Really? And how would you know that? Are the results of coin-tosses NOT random? Of course I did not actually say that the numbers represent a bunch of coin tosses. They may, or they may not. That is what you are supposed to figure out.
Where is your design-o-meter? Point at that sequence and see what does it say. You guys are not dumb, so stop acting it.
Look, if you want to use coin tossing appropriately to depict what happened, say at the origin of life “event,” let us do it with gusto and stake it out properly.

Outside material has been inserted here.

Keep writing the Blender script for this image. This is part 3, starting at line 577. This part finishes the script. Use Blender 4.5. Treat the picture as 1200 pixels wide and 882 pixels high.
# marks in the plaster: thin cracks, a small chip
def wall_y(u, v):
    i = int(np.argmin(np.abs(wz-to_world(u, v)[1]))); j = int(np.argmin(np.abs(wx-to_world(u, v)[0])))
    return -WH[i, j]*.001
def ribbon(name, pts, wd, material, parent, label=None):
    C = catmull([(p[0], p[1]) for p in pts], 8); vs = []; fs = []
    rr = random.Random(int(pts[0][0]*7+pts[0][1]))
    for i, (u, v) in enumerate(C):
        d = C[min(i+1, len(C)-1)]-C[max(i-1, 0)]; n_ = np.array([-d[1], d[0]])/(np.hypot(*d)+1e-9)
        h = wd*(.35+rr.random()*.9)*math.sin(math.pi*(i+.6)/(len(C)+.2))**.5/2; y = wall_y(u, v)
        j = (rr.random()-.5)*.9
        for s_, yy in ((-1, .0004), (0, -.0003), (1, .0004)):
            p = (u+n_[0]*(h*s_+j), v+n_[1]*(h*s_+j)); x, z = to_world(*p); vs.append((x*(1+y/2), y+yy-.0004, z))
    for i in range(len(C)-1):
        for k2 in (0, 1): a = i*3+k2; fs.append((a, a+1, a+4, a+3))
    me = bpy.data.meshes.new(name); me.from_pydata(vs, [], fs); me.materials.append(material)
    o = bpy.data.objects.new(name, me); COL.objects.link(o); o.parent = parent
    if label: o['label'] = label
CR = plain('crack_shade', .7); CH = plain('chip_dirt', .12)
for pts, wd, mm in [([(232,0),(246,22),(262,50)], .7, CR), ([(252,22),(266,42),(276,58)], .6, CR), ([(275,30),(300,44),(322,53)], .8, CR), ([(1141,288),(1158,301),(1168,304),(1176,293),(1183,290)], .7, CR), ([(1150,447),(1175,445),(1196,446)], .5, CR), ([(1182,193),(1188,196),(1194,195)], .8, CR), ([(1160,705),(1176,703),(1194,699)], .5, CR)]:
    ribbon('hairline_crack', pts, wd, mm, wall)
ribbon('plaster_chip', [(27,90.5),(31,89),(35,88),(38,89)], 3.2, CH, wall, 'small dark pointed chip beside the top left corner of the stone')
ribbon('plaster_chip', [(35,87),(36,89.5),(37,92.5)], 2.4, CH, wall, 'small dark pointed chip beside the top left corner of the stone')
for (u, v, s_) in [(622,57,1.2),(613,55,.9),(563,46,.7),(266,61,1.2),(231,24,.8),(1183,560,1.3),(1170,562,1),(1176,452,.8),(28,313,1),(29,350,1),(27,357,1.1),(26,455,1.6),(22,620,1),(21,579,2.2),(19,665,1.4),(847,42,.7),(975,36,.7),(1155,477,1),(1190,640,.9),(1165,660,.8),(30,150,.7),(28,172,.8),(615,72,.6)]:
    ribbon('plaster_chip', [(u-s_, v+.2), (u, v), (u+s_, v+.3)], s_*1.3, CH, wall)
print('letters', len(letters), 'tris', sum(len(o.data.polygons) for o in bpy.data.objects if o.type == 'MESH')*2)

Imagine you had a large variety of different denominations of coins from different countries that simply flipped themselves as a matter of course. In order to even
enable your coin tossing machine to begin your “experiment,” the following had to happen and all of it blindly. A specific number of these coins, but not just any coins - they had to be American copper pennies - had to end up in a line 150 pennies long and in a very precise configuration, not just any order would suffice. Perhaps with the specificity of your sequence but 150 instances long. If by chance, that happened to come about, the coins would form, because of some mysterious, but pre-determined fiat of nature, a coin tossing “machine” that would allow your experiment to take place.
Once the machine was formed, if that ever could happen by sheer dumb luck, then and only then would the machine begin to carry out your experiment.
But, hang onto your shorts, once the machine had formed itself, it could only stay assembled for a short period of time, perhaps a few days, before it fell apart and separated into its constituent penny components and no longer function to generate sequences. However, if during this short duration, the penny tossing “machine” did toss a very specific sequence of heads and tails such as yours, again determined by some mysterious fiat of nature, then and only then, it could replicate itself and keep the species “coin tosser” functionally existent and self-replicating.
Continuing the saga, once any self-replicating “coin tosser” was achieved, the specific sequence of outcomes would remain fairly intact and continue to replicate and make new coin tossing machines as a matter of course. Aye, but, as they say, there’s the rub, the sequence would not stay “perfectly” intact. Slight modifications to the output code would randomly occur to degenerate the sequence. As a result some of the newly generated coin tosser “machines” would lose function or gain new ones. Whether few or many machines continued to replicate or stay functional would be completely a matter of whether the modified order would stay within a certain fixed limit of change and whether that change happened to be suited to the environment that the coin tosser found itself in. Some changes would be advantageous, others not so much.
Now we can apply the design-o-meter. Do we detect the need for contrivance in this story or could all those elements to construct the entire scenario happen by sheer dumb and blind luck? My design-o-meter is showing purposeful intent. What about yours?